Indeed, the mounting tensions in South China Sea are due to China’s own creation which cropped up there few years back – in 2011 – because Beijing advanced its sovereign claim over entire South China Sea as its maritime territory citing some historical evidences. But that claim was rejected by a five-member panel from the Permanent Court of Arbitration (PCA) in The Hague, Netherlands on July 12, 2016, while deciding on Philippines’ complaint lodged in 2013 for arbitration on grounds of alleged Chinese infringement into Manila’s Exclusive Economic Zone (EEZ), under clauses of violation of the United Nations Treaty governing “Laws of the Sea” (UNCLOS) to which China is also a signatory. Unfortunately, this legal defeat has made Beijing more aggressive and irresponsible in its behaviour as it has resumed threatening all the littoral states of Asia-Pacific including India, thereby endangering the already tense scenario in this region.

In the recent past, while pursuing its ill-founded claim, China not only raised its naval presence with increasing number of naval warships, submarines and aerial support and monitoring and performing regular naval exercises with bold display of its awesome military power but also creating artificial reefs in the ocean with a view to reclaim land amidst sea for stationing troops, armaments and other logistical purposes. Obviously, this highhandedness was bound to ignite intense reactions not only among littoral powers in the Asia-Pacific – now rechristened Indo-Pacific – like Southeast Asian countries including India but also the distant regional naval powers including Japan, Australia and the US.


In Southeast Asia, China is already engaged in several disputes over sovereignty of islands in South China Sea. It has disputes with Philippines, Vietnam and Malaysia over the control of many islands and reefs as well.

The US has been carefully monitoring all these developments as it has its precious stakes in this region particularly owning its strategic relations with many of Southeast countries and also major powers in the Far East. It has also to ensure and monitor the safe and uninterrupted passage of maritime trade and commerce passing through different sea-lanes in South China Sea region, connecting East Asia with Persian Gulf and West Asia and beyond which would have been stopped pending China’s permission had Beijing’s claim proved its legal validity. The US is also well aware that global geopolitics is moving towards East after around two hundred and half years from its traditional Euro-Atlantic centre of power. That is why the US had already concluded a significant military agreement with Australia in 2011 following its “Asia Pivot” policy having a covert agenda to contain China’s imperialistic-militarist aggressions in the Asia-Pacific so as to provide a security cover to the smaller regional powers and also to establish that the US is still the global power and also maintains its hegemony all across the world.

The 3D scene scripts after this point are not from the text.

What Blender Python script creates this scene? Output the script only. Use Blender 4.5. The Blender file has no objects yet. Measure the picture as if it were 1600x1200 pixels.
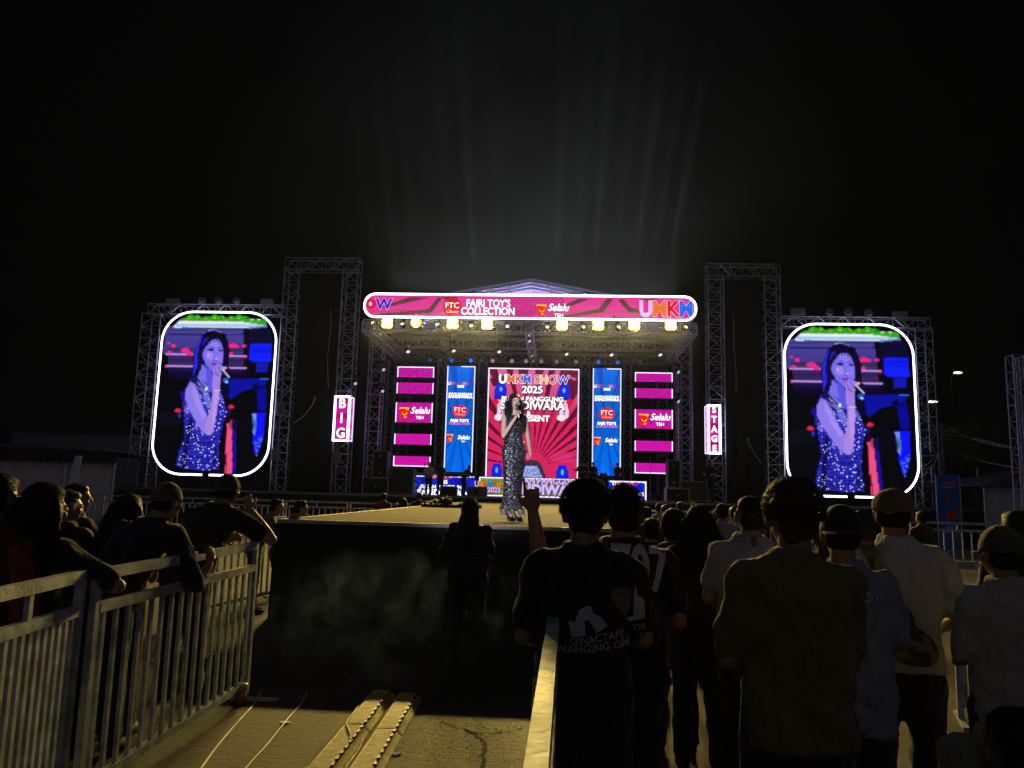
import bpy, bmesh, math, random
import numpy as np
from mathutils import Vector, Matrix, noise
from mathutils.bvhtree import BVHTree
rad = math.radians
S = bpy.context.scene
C = S.collection
random.seed(7)

# ---------------------------------------------------------------- camera
F = 1202.0
CAM = Vector((1.2, 0.0, 1.58))
_y, _p, _r = rad(3.7), rad(7.96), rad(1.5)
FW = Vector((-math.sin(_y)*math.cos(_p), math.cos(_y)*math.cos(_p), math.sin(_p)))
_rt = Vector((math.cos(_y), math.sin(_y), 0)); _up = _rt.cross(FW)
RT = _rt*math.cos(_r) + _up*math.sin(_r); UP = _up*math.cos(_r) - _rt*math.sin(_r)
def ray(px, py): return FW + RT*((px-800)/F) + UP*((600-py)/F)
def atY(px, py, y):                      # point of the world seen at (px, py) on the plane Y = y
    r = ray(px, py); return CAM + r*(y/r.y)
def atD(px, py, d): return CAM + ray(px, py)*d
def atZ(px, py, z=0.0):
    r = ray(px, py); return CAM + r*((z-CAM.z)/r.z)
cd = bpy.data.cameras.new('camera'); cam = bpy.data.objects.new('camera', cd); C.objects.link(cam)
cd.sensor_fit = 'HORIZONTAL'; cd.sensor_width = 36; cd.lens = 36*F/1600
cd.clip_start = 0.05; cd.clip_end = 2000
M = Matrix((RT, UP, -FW)).transposed().to_4x4(); M.translation = CAM
cam.matrix_world = M
S.camera = cam

# ---------------------------------------------------------------- night sky
W = bpy.data.worlds.new('World'); S.world = W; W.use_nodes = True
nt = W.node_tree; nt.nodes.clear()
o_ = nt.nodes.new('ShaderNodeOutputWorld'); bg = nt.nodes.new('ShaderNodeBackground')
tc = nt.nodes.new('ShaderNodeTexCoord'); sp = nt.nodes.new('ShaderNodeSeparateXYZ')
mr = nt.nodes.new('ShaderNodeMapRange'); mx = nt.nodes.new('ShaderNodeMix'); mx.data_type = 'RGBA'
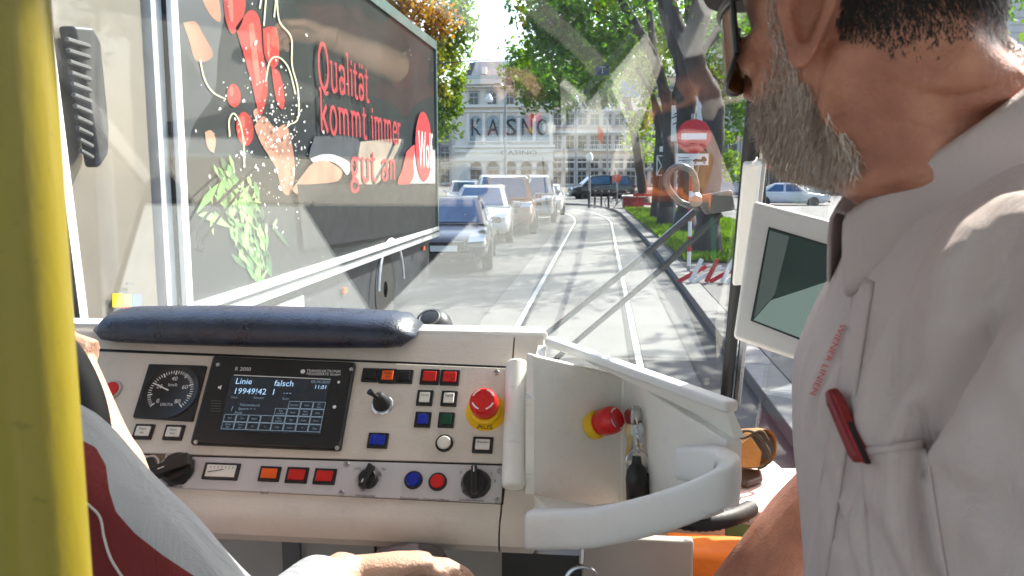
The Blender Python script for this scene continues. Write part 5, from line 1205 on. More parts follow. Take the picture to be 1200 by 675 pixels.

As a scholar Martin Jacques also predicts in his oft-cited book “When China Rules the World” that China will surpass the US and will become a dominant global leader with none to challenge its hegemony. Obviously, the US is to remove such floating confusions about its sagging global power image and that has, now, brought it into full steam in South China Sea because Beijing has offered it a new opportunity.

Indeed, these events do not bode well for the peace and security of the Indo-Pacific region because China too is very image conscious and particularly because it is still suffering from “Middle Kingdom Complex”, which has propelled it adopt novel ways, like the latest Silk Road and Maritime Silk Road initiative, to assert it regional and global hegemony according to an American scholar, Randall Peerenboom. Obviously, if war begins between the two, it may end up involving Australia, Japan, South Korea and US’ other NATO allies besides Southeast nations, and also India. Its further advancement will inevitably lead to a Third World War which will very horrible as all the key parties in the likely war are, today, nuclear powered belligerents.

To avert the possibility of having another major war destroy this world, China must abide by the decision of the Hague Arbitration. Both sides ought to observe restraint and must seek some diplomatic solution with the help of the United Nations. If China disagrees, it can be diplomatically isolated, although the cost of doing the same will be too high to pay. Here India, being a founder member of the Non-Aligned Movement (NAM) and also a prominent South Asian power, can play a meaningful role in resolving the imminent crisis by evolving fresh global initiative towards peace and non-violence in the world as “nothing is beyond human endeavour”.